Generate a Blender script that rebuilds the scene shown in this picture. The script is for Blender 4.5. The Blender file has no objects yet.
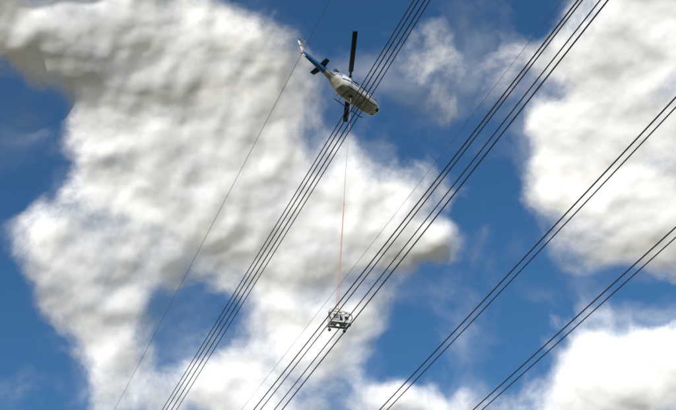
import bpy, bmesh, math, random
import numpy as np
from mathutils import Vector, Matrix, noise
random.seed(4)
sc = bpy.context.scene
sc.view_settings.view_transform = 'Standard'
sc.view_settings.look = 'None'
sc.view_settings.exposure = 0
R = math.radians

# ---------------------------------------------------------------- helpers
def link(o):
    sc.collection.objects.link(o); return o
def empty(name, loc=(0,0,0)):
    e = bpy.data.objects.new(name, None); e.location = loc; e.empty_display_size = 1
    return link(e)
def mesh_obj(name, bm, mats, parent=None, smooth=True):
    me = bpy.data.meshes.new(name)
    bmesh.ops.recalc_face_normals(bm, faces=bm.faces)
    bm.to_mesh(me); bm.free()
    for m in (mats if isinstance(mats,(list,tuple)) else [mats]): me.materials.append(m)
    if smooth: me.polygons.foreach_set('use_smooth', [True]*len(me.polygons))
    o = bpy.data.objects.new(name, me); link(o)
    if parent: o.parent = parent
    return o

def mat(name, col, rough=0.5, metal=0.0, var=0.12, scale=3.0, col2=None, coat=0.0):
    m = bpy.data.materials.new(name); m.use_nodes = True
    nt = m.node_tree; b = nt.nodes['Principled BSDF']
    tc = nt.nodes.new('ShaderNodeTexCoord')
    n = nt.nodes.new('ShaderNodeTexNoise'); n.inputs['Scale'].default_value = scale
    n.inputs['Detail'].default_value = 6
    nt.links.new(tc.outputs['Object'], n.inputs['Vector'])
    mx = nt.nodes.new('ShaderNodeMix'); mx.data_type = 'RGBA'
    c2 = col2 or tuple(c*(1-var*2.5) for c in col)
    mx.inputs['A'].default_value = (*c2,1); mx.inputs['B'].default_value = (*col,1)
    rmp = nt.nodes.new('ShaderNodeMapRange')
    rmp.inputs['From Min'].default_value = .3; rmp.inputs['From Max'].default_value = .6
    nt.links.new(n.outputs['Fac'], rmp.inputs['Value'])
    nt.links.new(rmp.outputs['Result'], mx.inputs['Factor'])
    nt.links.new(mx.outputs['Result'], b.inputs['Base Color'])
    b.inputs['Roughness'].default_value = rough; b.inputs['Metallic'].default_value = metal
    b.inputs['Coat Weight'].default_value = coat
    return m

M_white = mat('white_paint', (.78,.76,.70), .35, coat=.3)
M_cart  = mat('weathered_white_paint', (.62,.61,.58), .5, col2=(.32,.31,.30), scale=4)
M_blue  = mat('blue_paint', (.03,.16,.38), .3, coat=.3)
M_navy  = mat('navy_paint', (.015,.035,.09), .35)
M_glass = mat('tinted_glass', (.02,.025,.03), .08)
M_dark  = mat('dark_metal', (.02,.02,.022), .55)
M_grey  = mat('grey_metal', (.25,.25,.25), .45, .6)
M_belly = mat('oil_stained_belly', (.55,.52,.46), .5, col2=(.28,.26,.23), scale=1.4)
M_blade = mat('rotor_blade_black', (.012,.012,.014), .55)
M_cond  = mat('weathered_conductor', (.036,.036,.042), .65, .1)
M_cond2 = mat('aluminium_ground_wire', (.10,.11,.13), .6, .2)
M_rope  = mat('orange_rope', (.55,.18,.12), .9, scale=8, col2=(.48,.27,.22))
M_rope2 = mat('faded_rope', (.45,.25,.21), .9, scale=8, col2=(.38,.30,.28))
M_yel   = mat('safety_yellow', (.65,.42,.03), .5)
M_rub   = mat('rubber', (.05,.05,.05), .85)

def box(bm, c, s, rot=None, bev=0.0, mi=0):
    r = bmesh.ops.create_cube(bm, size=1)
    vs = r['verts']
    Mx = Matrix.Translation(c) @ (rot.to_4x4() if rot else Matrix()) @ Matrix.Diagonal((*s,1))
    bmesh.ops.transform(bm, matrix=Mx, verts=vs)
    fs = set(f for v in vs for f in v.link_faces)
    for f in fs: f.material_index = mi
    if bev>0:
        es = list(set(e for v in vs for e in v.link_edges))
        bmesh.ops.bevel(bm, geom=es, offset=bev, segments=2, affect='EDGES', profile=.7)

def tube(bm, pts, rad, seg=10, mi=0):
    pts = [Vector(p) for p in pts]
    rings=[]
    ref = None
    for i,p in enumerate(pts):
        t = (pts[min(i+1,len(pts)-1)]-pts[max(i-1,0)]).normalized()
        if ref is None:
            ref = t.orthogonal().normalized()
        ref = (ref - t*ref.dot(t)).normalized()
        b = t.cross(ref)
        r = rad[i] if isinstance(rad,(list,tuple)) else rad
        rings.append([bm.verts.new(p + (ref*math.cos(a)+b*math.sin(a))*r) for a in [2*math.pi*k/seg for k in range(seg)]])
    for a,b in zip(rings[:-1],rings[1:]):
        for k in range(seg):
            f = bm.faces.new((a[k],a[(k+1)%seg],b[(k+1)%seg],b[k])); f.material_index=mi
    f=bm.faces.new(rings[0][::-1]); f.material_index=mi
    f=bm.faces.new(rings[-1]); f.material_index=mi

def smooth_interp(st, nx):
    st = sorted(st, key=lambda s:s[0])
    A = np.array(st, float)
    xs = np.linspace(A[0,0], A[-1,0], nx)
    out=[xs]
    x=A[:,0]
    for c in range(1,A.shape[1]):
        y=A[:,c]; d=np.gradient(y,x); v=[]
        sec=np.diff(y)/np.diff(x)
        for i in range(len(d)):   # monotone limiting
            l=sec[max(i-1,0)]; r=sec[min(i,len(sec)-1)]
            if l*r<=0: d[i]=0
            else: d[i]=2*l*r/(l+r)
        for q in xs:
            i=min(max(np.searchsorted(x,q)-1,0),len(x)-2); h=x[i+1]-x[i]; t=(q-x[i])/h
            v.append((2*t**3-3*t*t+1)*y[i]+(t**3-2*t*t+t)*h*d[i]+(-2*t**3+3*t*t)*y[i+1]+(t**3-t*t)*h*d[i+1])
        out.append(np.array(v))
    return np.stack(out,1)

def loft(bm, st, nx=120, seg=72, n=2.6, matfn=None):
    S = smooth_interp(st,nx); rings=[]
    for x,zc,hw,hh in S:
        ring=[]
        for k in range(seg):
            a=2*math.pi*k/seg; ca,sa=math.cos(a),math.sin(a)
            ring.append(bm.verts.new((x, hw*math.copysign(abs(ca)**(2/n),ca), zc+hh*math.copysign(abs(sa)**(2/n),sa))))
        rings.append(ring)
    for a,b in zip(rings[:-1],rings[1:]):
        for k in range(seg):
            f=bm.faces.new((a[k],a[(k+1)%seg],b[(k+1)%seg],b[k]))
            if matfn: f.material_index = matfn(f.calc_center_median())
    f=bm.faces.new(rings[0][::-1]); f.material_index = matfn(f.calc_center_median()) if matfn else 0
    f=bm.faces.new(rings[-1]); f.material_index = matfn(f.calc_center_median()) if matfn else 0

def aerofoil(bm, p0, p1, c0, c1, chorddir, t=.1, mi=0):
    """tapered wing surface from p0 to p1"""
    p0,p1,cd=Vector(p0),Vector(p1),Vector(chorddir).normalized()
    nrm=(p1-p0).cross(cd).normalized()
    prof=[(-.5,0),(-.45,.35),(-.3,.5),(0,.42),(.3,.2),(.5,0),(.3,-.2),(0,-.42),(-.3,-.5),(-.45,-.35)]
    rings=[]
    for p,c in ((p0,c0),(p0.lerp(p1,.5),(c0+c1)/2),(p1,c1)):
        rings.append([bm.verts.new(p+cd*u*c+nrm*v*c*t) for u,v in prof])
    m=len(prof)
    for a,b in zip(rings[:-1],rings[1:]):
        for k in range(m):
            f=bm.faces.new((a[k],a[(k+1)%m],b[(k+1)%m],b[k])); f.material_index=mi
    for r_ in (rings[0],rings[-1]):
        f=bm.faces.new(r_); f.material_index=mi

# ---------------------------------------------------------------- camera
cam = bpy.data.cameras.new('camera'); cam.lens=50; cam.sensor_width=36
cam.clip_end=20000; cam.clip_start=.1
co = link(bpy.data.objects.new('camera',cam))
co.location=(0,0,1.7); co.rotation_euler=(R(90+42),0,0)
sc.camera=co
EYE=Vector((0,0,1.7))

# ---------------------------------------------------------------- light
SUN_EL=16; SUN_AZ=203   # azimuth clockwise from +Y
sd=Vector((math.sin(R(SUN_AZ))*math.cos(R(SUN_EL)), math.cos(R(SUN_AZ))*math.cos(R(SUN_EL)), math.sin(R(SUN_EL))))
sl=bpy.data.lights.new('sun','SUN'); sl.energy=4.6; sl.angle=R(.6); sl.color=(1,.985,.965)
so=link(bpy.data.objects.new('sun',sl)); so.rotation_euler=sd.to_track_quat('Z','Y').to_euler()
w=bpy.data.worlds.new('World'); sc.world=w; w.use_nodes=True
nt=w.node_tree
sky=nt.nodes.new('ShaderNodeTexSky'); sky.sky_type='NISHITA'; sky.sun_disc=False
sky.sun_elevation=R(SUN_EL); sky.sun_rotation=R(SUN_AZ)
sky.altitude=300; sky.air_density=1.0; sky.dust_density=.4; sky.ozone_density=2.6
hs=nt.nodes.new('ShaderNodeHueSaturation'); hs.inputs['Saturation'].default_value=1.22; hs.inputs['Value'].default_value=1.0
bg=nt.nodes['Background']; bg.inputs['Strength'].default_value=.13
nt.links.new(sky.outputs['Color'],hs.inputs['Color']); nt.links.new(hs.outputs['Color'],bg.inputs['Color'])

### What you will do
Starting with the first line of the data above and ending with the line containing "R = math.radians", please restate every line exactly, leaving images out.

### Answer for this exercise
Generate a Blender script that rebuilds the scene shown in this picture. The script is for Blender 4.5. The Blender file has no objects yet.
import bpy, bmesh, math, random
import numpy as np
from mathutils import Vector, Matrix, noise
random.seed(4)
sc = bpy.context.scene
sc.view_settings.view_transform = 'Standard'
sc.view_settings.look = 'None'
sc.view_settings.exposure = 0
R = math.radians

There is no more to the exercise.